Predicting Equipment Failure and Optimizing Maintenance Intervals

Anticipating failure in critical equipment is a longstanding engineering problem. Traditionally, companies relied on the break-fix model. This is where the equipment had to show obvious signs of struggling — such as longer takt times or more manufacturing errors — or fail completely before intervention.

This model is far from efficient. It results in unnecessary downtime and avoidable wear and tear on the equipment. Thanks to embedded sensors and logic boards, companies can now engage in predictive maintenance with edge computing.

For a typical example of predictive maintenance in action, consider the problem of keeping an industrial pump online:

  • Pumps often operate in difficult-to-reach areas, including in oil and gas fields, underwater or in large holding or mixing tanks. Proactive manual inspections can be costly and time-consuming.
  • Sensors embedded within the pump capture real-time data on signs of impending failure, such as lost pressure, lack of suction, or leaks.
  • From here, trained machine learning models compare the state of the pump against known fault states, such as leaking valves, worn-out bearings, or blocked plungers.

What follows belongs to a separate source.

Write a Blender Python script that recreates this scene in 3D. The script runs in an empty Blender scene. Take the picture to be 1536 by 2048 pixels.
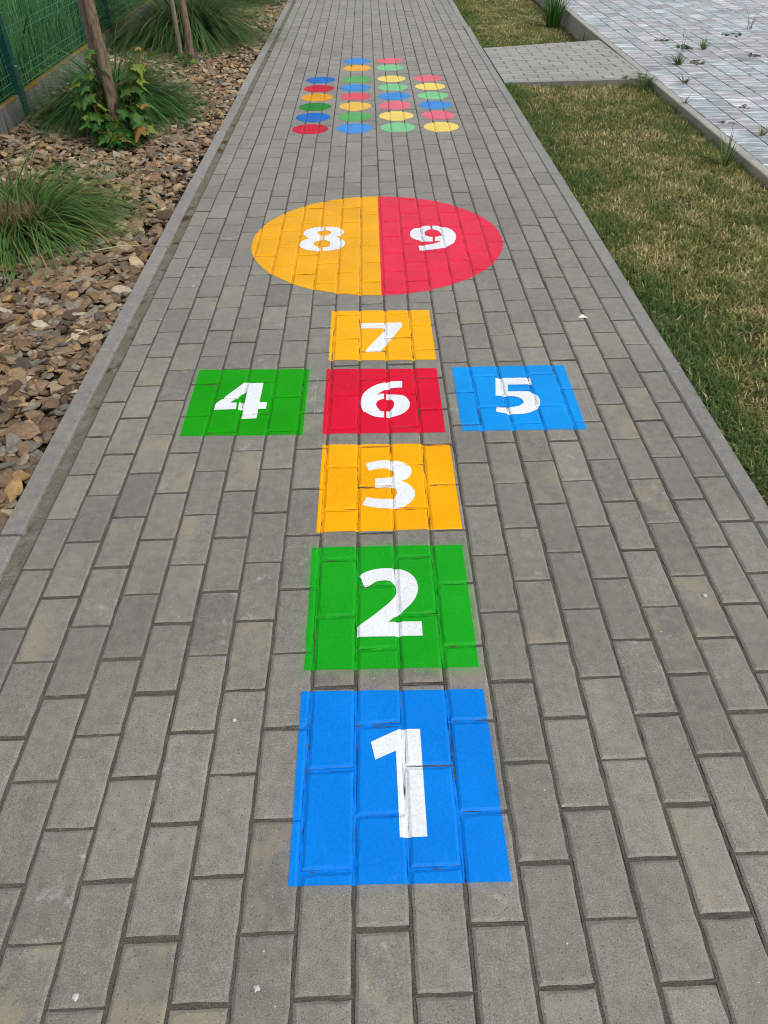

With real-time data on the condition of the equipment and historical benchmarks for “satisfactory” and “ideal” operation, the ML system can alert engineers about failures before they happen.

ML can also make recommendations on ideal machine maintenance intervals. Doing so keeps industrial systems running at maximum efficiency with a minimum amount of wear, thereby optimizing replacement cycles and helping investments go further.